Sunday, January 11, 2015

The Baptism of the Lord

Today we celebrate the “Baptism of the Lord,” and it gives us an opportunity to remember this event and reflect on its impact. It’s a perfect example of how meaning shapes memory.

So what do you remember about the day? John the baptizer appears in the wilderness, proclaiming a baptism of repentance for the forgiveness of sins. 
People from the city of Jerusalem and all Judea flock to him, and are baptized in the river Jordan, confessing their sins. After years of living with a filthy buildup of sin and unrighteousness, the people of the region are relieved to be washed clean and made right with God.

This feels very good to them. John’s providing a much-needed spiritual service, and you wouldn’t be surprised to hear the people saying, T.G.F.J. — Thank God For John. But then John switches gears and reveals that he’s not simply in the purification business. He proclaims, “The one who is more powerful than I is coming after me … I have baptized you with water; but he will baptize you with the Holy Spirit.”

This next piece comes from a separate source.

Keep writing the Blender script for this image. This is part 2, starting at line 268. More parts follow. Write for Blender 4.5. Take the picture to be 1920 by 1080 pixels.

When we look at the actual events that occurred at the Jordan, we see a variety of emotions. There’s gratitude for the gift of forgiveness. Surprise and shock at the sight of the baptizer’s camel’s hair clothing and diet of locusts and wild honey. Certainly some confusion about the identity of the powerful one who’s coming after John. So the actual experience of John’s ministry is a jumble of emotions, not a carefully crafted stained-glass picture of pure joy and happiness.

All of this changes when Jesus comes on the scene, because meaning has a powerful effect on memory. Mark tells us that Jesus comes from Nazareth of Galilee and is baptized by John in the Jordan, and just as he is coming up out of the water, he sees the heavens torn apart and the Holy Spirit descends on him like a dove. And a voice from heaven says, “You are my Son, the Beloved; with you I am well pleased.”